Jesus hears the cry of Bartimaeus (v. 49) and demands that he be brought before him. His call does not come directly to the blind man; someone is in charge of transmitting it. These mediators represent the authentic followers of Christ, sensitive to the cry of those who seek the light. They are the ones who devote much of their time to listening to the problems of their brothers and sisters in difficulty, who always have words of encouragement, who show the blind the path that leads to the Master.

 

In words addressed to those who have spent a lifetime in the darkness of error, there is no reproach, but only an invitation to joy and hope: “Take courage; get up, he is calling you” (v. 49). We have thus come to the last stage. The blind man leaps to his feet, throws off his cloak, and runs to meet the one who can give him sight (v. 50). These are very unlikely gestures; this is not how a blind man behaves typically. It would be more logical to expect that, placing his cloak on his shoulders and moving with an uncertain step, he would let Jesus accompany him. Instead, he throws everything away, leaps to his feet, and runs quickly.

As it appears, the scene cannot but have a symbolic value and a theological message to communicate. In Israel, the cloak was considered the only possession of the poor man: “This is his only covering; it is his cloak for his body. What will he sleep in?” (Ex 22:26). Like every beggar, Bartimaeus placed it on his lap and used it to collect alms. The gesture of abandoning it, together with the few coins that some benevolent passerby placed there, indicates the complete, decisive, and radical detachment from his lived condition. The life he had led up to that moment no longer interested him.

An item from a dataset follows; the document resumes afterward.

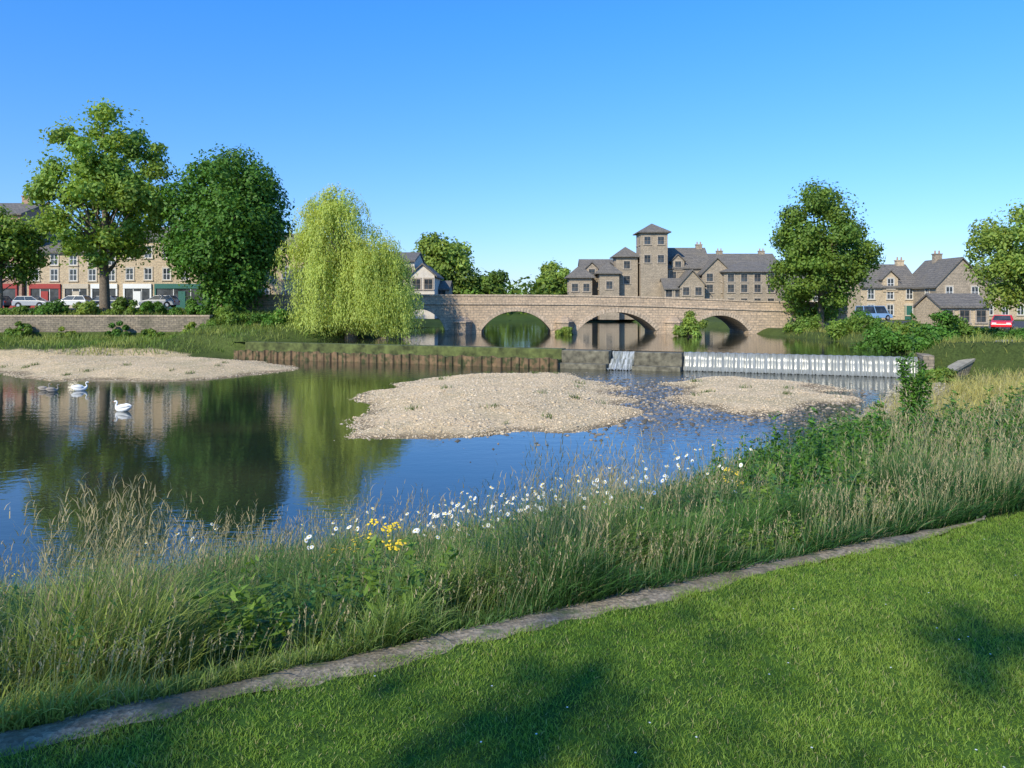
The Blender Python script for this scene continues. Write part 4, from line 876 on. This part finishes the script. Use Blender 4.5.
def weed(name,label,loc,h,seed,mat,n=900,group=None,ls=.035,spread=.25):
    e=empty(name,loc,label,'weed' if h<2 else 'tree',group); rs=np.random.RandomState(seed); mb=MB(); parts=[]
    S=8 if h<2 else 9
    for k in range(S):
        a=rs.uniform(0,6.28); r=spread*rs.uniform(.2,1); hh=h*rs.uniform(.5,.95); 
        if k==0: hh=h; r=.05
        tp=np.array([r*math.cos(a),r*math.sin(a),hh]); base=tp*np.array([.25,.25,0])
        mid=(base+tp)/2*np.array([.8,.8,1]); mb.loft([base,mid,tp],[.009*h,.006*h,.002],5)
        m=n//S; f=rs.uniform(.1,1,m); C=base+(tp-base)*f[:,None]; off=nrm(rs.normal(size=(m,3)))*(ls*2.8*(1.25-f*.8))[:,None]*rs.uniform(.3,1.2,(m,1)); C=C+off*np.array([1,1,.4])
        Nv=nrm(rs.normal(size=(m,3))*.5+np.array([0,0,1.])); V,Fq=leafq(C,Nv,ls*rs.uniform(.6,1.3,m),.34,off); c=rs.uniform(.7,1.3,m); parts.append((V,Fq,np.repeat(np.stack([c,c,c*.9],-1),4,0)))
    V,Fq,c=joinnp(parts); mesh_np('foliage',V,Fq,mat,c,parent=e); mb.obj('stem',m_stem,e); return e
weed('ash_sapling','slender young tree growing from the bank',(9.7,18,g(9.7,18)),3.3,5,m_leaf_dark,2600,None,.07,.5)
GW='leafy weeds in the meadow'
w0=[weed('nettle_plant','tall dark green nettles in the meadow',(5.9,9.6,g(5.9,9.6)),1.1,6,m_leaf_dark,900,GW,.036,.42),
    weed('dock_plant','broad leaved green dock among the grass',(2.2,6.4,g(2.2,6.4)),.6,7,m_leaf_mid,420,GW,.04,.3)]
rr=random.Random(12)
for i in range(74):
    t=rr.uniform(5.6,17); s=rr.uniform(.6,7.0) if t>8.5 else rr.uniform(1.6,5.5); x,y=xy(t,s); copy_thing(w0[0],(x,y,g(x,y)-.05),rr.uniform(0,6),rr.uniform(.8,1.3))
for i in range(36):
    t=rr.uniform(-4,8); s=rr.uniform(.6,5); x,y=xy(t,s); copy_thing(w0[1],(x,y,g(x,y)-.05),rr.uniform(0,6),rr.uniform(.6,1.1))
for (t,s) in [(2.3,.25),(2.0,.3),(2.6,.35),(1.7,.4),(3.2,.3)]:
    x,y=xy(t,s); copy_thing(w0[1],(x,y,g(x,y)-.03),rr.uniform(0,6),.5)
n=150; t=R.uniform(-3,6,n); s=-R.uniform(.2,3.5,n); x,y=xy(t,s); v=[];f=[]
for i in range(n):
    b=len(v); rr_=.0045; v+= [(x[i]+rr_*math.cos(k*1.047),y[i]+rr_*math.sin(k*1.047),2.922) for k in range(6)]; f.append(tuple(range(b,b+6)))
o=mesh_np('lawn_flowers',v,f,m_petal); tag(o,'tiny white clover flowers dotted in the lawn','lawn flowers',kind='stuff')

# ------------------------------------------------------------------ light, sky, camera
EL=math.radians(34); az=(-.58,-.815)
w=bpy.data.worlds.new("World"); scene.world=w; w.use_nodes=True; nt=w.node_tree; bg=nt.nodes['Background']
sky=nt.nodes.new('ShaderNodeTexSky'); sky.sky_type='NISHITA'; sky.sun_disc=False; sky.sun_elevation=EL; sky.sun_rotation=math.atan2(az[0],az[1]); sky.air_density=1.0; sky.dust_density=.3; sky.ozone_density=2.0
tc=nt.nodes.new('ShaderNodeTexCoord'); sp=nt.nodes.new('ShaderNodeSeparateXYZ'); nt.links.new(tc.outputs['Generated'],sp.inputs[0])
grade=ramp(nt,sp.outputs[2],0.0,.36,(.64,.76,1.12),(.36,1.02,1.74))
nt.links.new(mix(nt,sky.outputs[0],grade,1.0,'MULTIPLY'),bg.inputs[0]); bg.inputs[1].default_value=.15
sl=bpy.data.lights.new('sun','SUN'); sl.energy=5.0; sl.angle=math.radians(.5); sl.color=(1,.92,.74); so=bpy.data.objects.new('sun',sl); link(so)
from mathutils import Vector
dv=Vector((-az[0]*math.cos(EL),-az[1]*math.cos(EL),-math.sin(EL))); so.rotation_euler=dv.to_track_quat('-Z','Y').to_euler(); so.location=(0,0,50)
cd=bpy.data.cameras.new('camera'); cam=bpy.data.objects.new('camera',cd); link(cam); cam.location=(0,0,4.5); cam.rotation_euler=(math.radians(90),0,0)
cd.sensor_width=36; cd.lens=26.2; cd.shift_y=-81/1024; cd.clip_end=6000; cd.clip_start=.05
scene.camera=cam
scene.view_settings.view_transform='Standard'; scene.view_settings.look='None'; scene.view_settings.exposure=0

His gesture recalls the one that the catechumens of Mark’s communities made on the day of their baptism: they threw away their old clothes, they rejected what prevented them from running after the Master. It was the sign of the renunciation of the old life, habits, and behaviors incompatible with the choices of those who Christ has enlightened.

The story concludes with the dialogue between Jesus and the blind man (vv. 51-52). The Master asks every person who seeks the light to make his profession of faith to believe in the one who can open his eyes. The encounter with Christ and with his light places one in a condition that is not easy.

Bartimaeus was sitting before; now he must start walking; before he had a “profession” that, for better or worse, fed him, now he must invent a completely new life; before he had a place to live, he lived among known people and friends, now he must leave for an adventure that is challenging and risky.

Those who approach Christ must not delude themselves that they will have a comfortable and trouble-free life. The experience of Bartimaeus teaches us that the journey that awaits those who have welcomed the light is a very arduous one; it obliges us to review habits, behaviors, friendships and demands that we manage our lives, our time, and our goods in a radically new way.

Whoever wants to be enlightened by Christ must choose between the old cloak and the light.